Date: 2014-02-10 09:47 pm (UTC)
From: [identity profile] astroflammante.livejournal.com
No need to feel stupid, but that's easier said than done... Our brains sometimes do wacky things, and the logical part is only along for the ride.

I can't give you any advice about what seems to be the root problem, Alexandra not sleeping. But dealing with a brain that does bad things to you, on the other hand... Get help, you deserve that. (even if somebody else's problems are worse.) Take one thing at a time, and don't beat yourself up and think that you're stupid when things go wrong. And take every chance you get to be happy in the moment.

One thing at a time, and you can get through this. One thing at a time, and sooner than you think you'll get a full night's sleep, and Alexandra too. :-)

Re: *hugs*

Date: 2014-02-24 10:29 pm (UTC)
From: [identity profile] kseenaa.livejournal.com
One thing at a time seems to be working. I am doing a little better. Know me, I don't give up without a fight.

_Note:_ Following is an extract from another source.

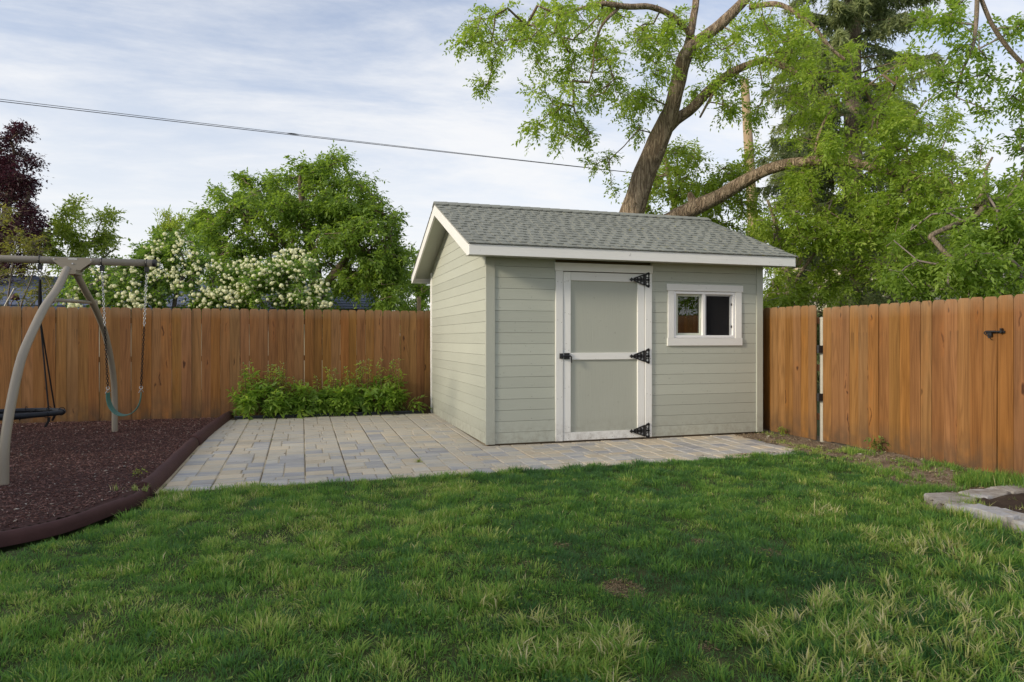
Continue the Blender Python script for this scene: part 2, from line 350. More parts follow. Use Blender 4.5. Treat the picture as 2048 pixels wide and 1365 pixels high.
def M_bark(name, a, c, s=1.0, bump=1.0, rot=(0, R(24), R(-17))):
    b = NB(name, .9, .15); g = b.n('ShaderNodeNewGeometry').outputs['Position']
    d = b.map(g, (15*s, 15*s, 2.3*s), rot=rot)
    n1 = b.noise(d, 1.0, 3, .55, .9); ridge = b.rng(b.math('ABSOLUTE', b.math('SUBTRACT', n1, .5)), .0, .09)
    n2 = b.noise(b.map(g, (34*s, 34*s, 9*s), rot=rot), 1.0, 5, .7, .6); blk = b.rng(b.math('ABSOLUTE', b.math('SUBTRACT', n2, .5)), .0, .1)
    f = b.math('MULTIPLY', ridge, b.rng(blk, 0, 1, .62, 1)); big = b.noise(g, 1.6*s, 4)
    col = b.mix(b.math('MULTIPLY', f, b.rng(big, .3, .7, .72, 1)), a, c); b.color(col)
    b.bump(b.math('ADD', f, b.math('MULTIPLY', n2, .4)), bump, .04/s); return b.m
m_bark = M_bark('furrowed_bark', (.15, .108, .07), (.58, .45, .32), .62, .8)
m_bark2 = M_bark('grey_brown_bark', (.12, .095, .07), (.36, .29, .215), 2.5, .6)
m_twig = M_plain('twig_bark', (.17, .125, .085), .8, .35, 3)
m_twig_grey = M_plain('grey_twig_bark', (.20, .165, .15), .8, .3, 3)
m_pole = M_bark('weathered_pole_wood', (.30, .22, .14), (.46, .35, .225), 2.0, .15, (0, 0, 0))
m_stem_red = M_plain('peony_stem', (.14, .09, .035), .6, .3, 8)
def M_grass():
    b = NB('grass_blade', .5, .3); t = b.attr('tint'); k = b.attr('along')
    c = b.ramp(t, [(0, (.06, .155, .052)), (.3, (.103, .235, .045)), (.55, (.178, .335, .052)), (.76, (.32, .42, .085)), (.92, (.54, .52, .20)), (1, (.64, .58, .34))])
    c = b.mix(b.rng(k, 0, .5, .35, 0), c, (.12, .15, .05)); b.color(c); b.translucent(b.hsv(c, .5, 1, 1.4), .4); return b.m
m_grass = M_grass()

# ================================================================== GROUND
vn1, vn2, vn3, vn4 = VN(1), VN(2), VN(3), VN(4)
def pz(y): return 0.013 * max(0.0, y - 7.2)
EDGE = [(-1.02,11.72),(-1.10,10.4),(-1.167,9.01),(-1.173,7.9),(-1.175,7.245),(-1.18,6.5),(-1.215,6.15),(-1.31,5.87),(-1.443,5.55),(-1.62,5.28),(-1.86,5.08),(-2.25,4.93),(-2.8,4.86),(-3.6,4.84),(-4.6,4.9)]
LAWN = [(-1.15,6.47),(1,6.46),(3,6.47),(4.6,6.46),(5.35,6.52),(5.62,6.30),(5.55,5.83),(5.3,5.1),(5.08,4.6),(4.93,4.33),(4.70,4.26),(4.66,3.6),(4.62,2.6),(4.6,0.9),(-5.2,0.9),(-5.2,4.75),(-3.6,4.70),(-2.8,4.72),(-2.25,4.79),(-1.78,4.95),(-1.5,5.2),(-1.33,5.5),(-1.2,5.85),(-1.12,6.15)]
def gz(x, y):
    h = -0.018 + 0.055*(vn1(x+20, y+20, 1.3)-.5) + 0.03*(vn2(x+20, y+20, 4.0)-.5)
    k = np.clip((np.asarray(x)-5.0)/1.1, 0, 1); h = h*(1-.4*k) + .035*k
    e = np.clip((np.asarray(y)-6.0)/.45, 0, 1); return h*(1-e) + (-.012+.03*k)*e
def sheet(name, mask, zf, mat, x0, x1, y0, y1, s, label, cat, parent=None):
    nx, ny = int((x1-x0)/s)+1, int((y1-y0)/s)+1
    gx, gy = np.meshgrid(x0+s*np.arange(nx), y0+s*np.arange(ny), indexing='ij')
    V = np.stack([gx.ravel(), gy.ravel(), np.asarray(zf(gx, gy)).ravel()], 1)
    i, j = np.meshgrid(np.arange(nx-1), np.arange(ny-1), indexing='ij'); i = i.ravel(); j = j.ravel()
    m = mask(x0+s*(i+.5), y0+s*(j+.5)); i, j = i[m], j[m]; a = i*ny+j
    o = link(name, mesh_np(name, V, [np.stack([a, a+ny, a+ny+1, a+1], 1)], mat, smooth=True), parent)
    return tag(o, label, cat, kind='structure')
b = MB(); b.add([(-300,-80,-.09),(300,-80,-.09),(300,500,-.09),(-300,500,-.09)], [(0,1,2,3)])
tag(b.build('ground', m_field), 'flat open ground carrying the yard and the neighbouring plots', 'ground', kind='structure')
isl = lambda x, y: inpoly(x, y, LAWN)
sheet('lawn', isl, gz, m_lawnbase, -5.3, 6.5, .8, 6.6, .06, 'shaggy green lawn in front of the paved strip and shed', 'lawn')
notl = lambda x, y: ~isl(x, y) & (x > 4.55) & ~((y > 6.62) & (x < 5.62)) & ~((x < 6.0) & (y > 8.0)) & ~((x > 4.95) & (x < 6.2) & (y < 4.12))
rough = lambda x, y: gz(x, y) + .03*(vn3(x+9, y+9, 9)-.5) + .012*(vn4(x, y, 23)-.5)
sheet('dirt_path', notl, rough, m_dirt, 4.5, 6.6, .8, 9.4, .05, 'bare trodden dirt between the lawn and the gate fence', 'path')
INS = [(-1.12,11.78)] + [(x-.05, y+(.07 if y < 6.3 else 0)) for x, y in EDGE[1:]] + [(-6.2,4.9),(-6.2,11.78)]
mz = lambda x, y: .055 + .04*(vn1(x+5, y+5, 1.1)-.5) + .02*(vn2(x+5, y+5, 5)-.5)
sheet('mulch_bed', lambda x, y: inpoly(x, y, INS), mz, m_mulchbase, -6.3, -.95, 4.7, 11.8, .04, 'dark brown mulch play bed under the swing set', 'play bed')
sheet('planting_bed', lambda x, y: (y > 11.3) & (y < 11.8), lambda x, y: .05+.03*(vn3(x+3, y+3, 8)-.5), m_soil, -1.05, 2.2, 11.2, 11.85, .04, 'narrow soil bed between the pavers and the back fence', 'planting bed')
# tree-side soil inside the stone bed
sheet('stone_bed_soil', lambda x, y: (x > 4.8) & (x < 6.22) & (y < 4.2), lambda x, y: .012+.05*(vn3(x+3, y+3, 7)-.5)+.02*(vn4(x, y, 19)-.5), m_bedsoil, 4.75, 6.3, 1.0, 4.25, .04, 'dark crumbly soil inside the flagstone bed edging', 'garden soil')

# ------------------------------------------------------------------ patio of pavers
pb = MB(); pb.add([(-1.2,6.44,-.009),(5.66,6.44,-.009),(5.66,7.2,-.009),(-1.2,7.2,-.009)], [(0,1,2,3)])
pb.add([(-1.2,7.2,-.009),(5.9,7.2,-.009),(5.95,8.1,pz(8.1)-.009),(-1.2,8.1,pz(8.1)-.009)], [(0,1,2,3)])
pb.add([(-1.2,8.1,pz(8.1)-.009),(2.3,8.1,pz(8.1)-.009),(2.3,11.42,pz(11.42)-.009),(-1.2,11.42,pz(11.42)-.009)], [(0,1,2,3)])
b = pb.build('patio', m_sandj); patio = tag(b, 'tan and grey concrete paver patio wrapping round the shed', 'patio', kind='structure')
jm = MB()
for k in range(17):
    x_ = -1.165+.4*k; y_ = 6.46; ye_ = 11.39 if x_ < 2.1 else 7.9
    while y_ < ye_-.05:
        L_ = random.uniform(.15, .7); e_ = min(y_+L_, ye_)
        if random.random() < (.5 if x_ < 2.1 else .3):
            for a_, b_ in (((y_, e_),) if not (y_ < 7.2 < e_) else ((y_, 7.2), (7.2, e_))): h_ = random.uniform(.0018, .0036); jm.add([(x_-h_,a_,pz(a_)-.0055),(x_+h_,a_,pz(a_)-.0055),(x_+h_,b_,pz(b_)-.0055),(x_-h_,b_,pz(b_)-.0055)], [(0,1,2,3)])
        y_ = e_
jm.add([(-1.15,6.674,-.0052),(5.6,6.674,-.0052),(5.6,6.688,-.0052),(-1.15,6.688,-.0052)], [(0,1,2,3)])
PAV = []
for k in range(17):
    x0 = -1.165 + .4*k; x1 = x0 + .4
    # soldier row
    xm = x0 + random.choice([.2, .2, .25])
    for a, c in ((x0, xm), (xm, x1)): PAV.append((a+.003, c-.003, 6.455, 6.672))
    y = 6.69
    if x0 > 2.0: yend = 7.96
    else: yend = 11.39
    if x1 > 5.66: x1 = 5.75
    while y < yend - .05:
        h = random.choice([.2, .2, .2, .135, .265 if random.random() < .3 else .2])
        y1 = min(y + h, yend)
        if random.random() < .75: jm.add([(x0+.008,y1-.0032,pz(y1)-.0057),(x1-.008,y1-.0032,pz(y1)-.0057),(x1-.008,y1+.0022,pz(y1)-.0057),(x0+.008,y1+.0022,pz(y1)-.0057)], [(0,1,2,3)])
        q = random.choice([.2, .2, .2, .135, .265, .23])
        for a, c in ((x0+.006, x0+q-.0035), (x0+q+.0035, x1-.006)):
            if c - a > .03: PAV.append((a, c, y+.003, y1-.0045))
        y = y1
for a in np.arange(7.98, 11.3, .2):   # narrow cut strip along the shed's side
    PAV.append((2.04, 2.135, a+.002, min(a+.198, 11.39)))
jm.build('joint_filling', m_soil, patio)
PAV.sort(key=lambda p: -((p[1]-p[0])*(p[3]-p[2])) / max(3.0, (p[2]**2 + .1*p[0]**2))**1.5)
rest = MB()
for i, (a, c, y0, y1) in enumerate(PAV):
    dz = random.gauss(0, .0016); tx, ty = random.gauss(0, .004), random.gauss(0, .004)
    m = MB() if i < 296 else rest
    x_, y_ = (a+c)/2, (y0+y1)/2
    base = len(m.v); m.cbox(a, c, y0, y1, -.05, 0, .008)
    for t in range(base, len(m.v)):
        p = m.v[t]; m.v[t] = (p[0], p[1], p[2] + pz(p[1]) + dz + tx*(p[0]-x_) + ty*(p[1]-y_))
    if m is not rest: m.build('paver', m_paver, patio, origin=(x_, y_, pz(y_)))
tag(rest.build('paver_field', m_paver, patio), kind='stuff')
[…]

Even when it's my own brain I have to fight. Sometimes I feel down still, a few days here and there, and I still have trouble relaxing when going to bed. But it is getting better. Ever so slowly. I Just hope it keeps on going that way.

Re: *hugs*

Date: 2014-02-26 08:37 pm (UTC)
From: [identity profile] astroflammante.livejournal.com
Yeah, you wouldn't be you if you didn't fight to make things better! :-)

And as long as you keep on moving, one thing at a time, things will get better. The downturns will happen, but as long as you keep on going forward they won't matter in the long run. You can do it! *hugs(again!)*

You know me, I've been fighting my inner demons since long before we ever met. One thing at a time, slowly and steadily, is the only method that actually works. :-) There's been a couple of nasty down periods, but my life is still better than before.

Re: *hugs*

Date: 2014-03-02 10:34 pm (UTC)
From: [identity profile] kseenaa.livejournal.com
Yeah, I guess... :-) *hugs* No matter how shitty I feel, I can not stop fighting it...

You are a huge inspiration, you know that right? Not only are you beautiful, but the way you dealt with life and still fought them demons? THAT'S inspiring. *HUGS*

Re: *hugs*

Date: 2014-03-05 08:25 pm (UTC)
From: [identity profile] astroflammante.livejournal.com
Then you're gonna win! As someone said, the thing that counts isn't how many times you get knocked down, it's how many times you get up again. :-)

*blushes* Thank you! (And you do know I think you're an inspiration too, right? For the "can't stop fighting to make things better" thing. And looking good doing it.)